The Retention Connection
Here’s the thing that keeps me up at night: 20% of engineering turnover happens in the first 45 days.
Access provisioning issues aren’t just annoying—they’re a trust signal. When an engineer can’t get their tools, they’re asking themselves:
- “If they can’t provision a GitHub account, what else is broken?”
- “Do they not value engineering enough to invest in infrastructure?”
- “Is this what working here will always feel like—fighting the system to do my job?”
The engineer we lost? She went to a competitor who had her pushing code on Day 1. They sent her a video the week before she started: “Here’s your dev environment, pre-configured. Clone these three repos. Run this one command. You’ll have our full stack running locally in 5 minutes.”

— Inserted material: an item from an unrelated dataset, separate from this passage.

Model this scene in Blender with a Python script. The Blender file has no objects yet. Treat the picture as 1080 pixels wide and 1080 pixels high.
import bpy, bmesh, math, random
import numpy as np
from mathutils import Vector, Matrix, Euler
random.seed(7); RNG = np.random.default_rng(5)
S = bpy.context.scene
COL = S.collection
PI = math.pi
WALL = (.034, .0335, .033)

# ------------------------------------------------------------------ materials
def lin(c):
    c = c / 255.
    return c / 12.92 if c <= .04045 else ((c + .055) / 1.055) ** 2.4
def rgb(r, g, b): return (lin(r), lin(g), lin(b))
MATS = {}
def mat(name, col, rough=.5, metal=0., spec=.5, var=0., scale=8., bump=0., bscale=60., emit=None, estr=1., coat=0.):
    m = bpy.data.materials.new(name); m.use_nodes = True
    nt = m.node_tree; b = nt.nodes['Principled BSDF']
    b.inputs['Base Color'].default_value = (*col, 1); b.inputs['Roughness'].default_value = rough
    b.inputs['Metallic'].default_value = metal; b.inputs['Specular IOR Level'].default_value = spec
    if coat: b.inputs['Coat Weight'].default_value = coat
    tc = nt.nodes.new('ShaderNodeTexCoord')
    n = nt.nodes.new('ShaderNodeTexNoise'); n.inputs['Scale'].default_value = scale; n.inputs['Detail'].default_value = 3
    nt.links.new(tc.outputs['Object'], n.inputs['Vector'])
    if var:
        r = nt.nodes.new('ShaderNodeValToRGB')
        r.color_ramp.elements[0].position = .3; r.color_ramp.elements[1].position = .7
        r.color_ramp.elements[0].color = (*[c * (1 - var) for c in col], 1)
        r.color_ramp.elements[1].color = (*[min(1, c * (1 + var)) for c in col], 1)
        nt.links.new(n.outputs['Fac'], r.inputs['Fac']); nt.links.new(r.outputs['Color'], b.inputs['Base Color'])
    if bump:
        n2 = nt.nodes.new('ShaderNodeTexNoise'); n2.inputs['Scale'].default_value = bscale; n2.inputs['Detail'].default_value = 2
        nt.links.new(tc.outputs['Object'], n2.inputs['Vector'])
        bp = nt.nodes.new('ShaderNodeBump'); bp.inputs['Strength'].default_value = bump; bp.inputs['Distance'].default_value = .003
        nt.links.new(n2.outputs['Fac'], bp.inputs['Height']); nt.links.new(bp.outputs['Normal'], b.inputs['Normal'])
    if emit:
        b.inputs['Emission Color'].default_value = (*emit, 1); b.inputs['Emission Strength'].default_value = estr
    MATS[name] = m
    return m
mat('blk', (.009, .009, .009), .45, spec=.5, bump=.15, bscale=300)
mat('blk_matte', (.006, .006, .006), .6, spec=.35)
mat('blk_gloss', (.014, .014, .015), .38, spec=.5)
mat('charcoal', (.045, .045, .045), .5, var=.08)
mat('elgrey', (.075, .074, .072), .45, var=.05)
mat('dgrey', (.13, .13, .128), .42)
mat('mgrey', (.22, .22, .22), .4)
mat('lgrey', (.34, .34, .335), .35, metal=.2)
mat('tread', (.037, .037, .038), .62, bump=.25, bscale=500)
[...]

They turned our operational failure into their recruiting advantage.
What We’re Doing About It
I got approval for a 10-week infrastructure project to fix this:
- Integrate Workday (HRIS) with Okta (our IAM platform)
- Define 5 standard engineering roles with appropriate access levels
- Automate sandbox environment provisioning using Terraform + internal platform
- Build self-service portal for edge-case access requests
- Measure time-to-first-commit as our North Star metric
Budget: $80K (mostly Okta licensing). Expected payback: Under 6 months based on retention improvement alone.
My Question for This Community
What’s your Day 1 access story?
- Are your engineers waiting days/weeks for access? Or pushing code on Day 1?
- What’s your infrastructure stack for automated provisioning?
- How did you convince leadership to prioritize this?
- What metrics did you use to measure success?
And for those still in the 47%: What’s blocking you? Is it budget? Legacy systems? Security concerns? Leadership buy-in?
Because I’ll be honest—after losing that engineer, I’m on a mission. This problem is solvable. The tools exist. The ROI is clear.
We just need to stop treating it like a “process problem” and start treating it like the infrastructure investment it actually is.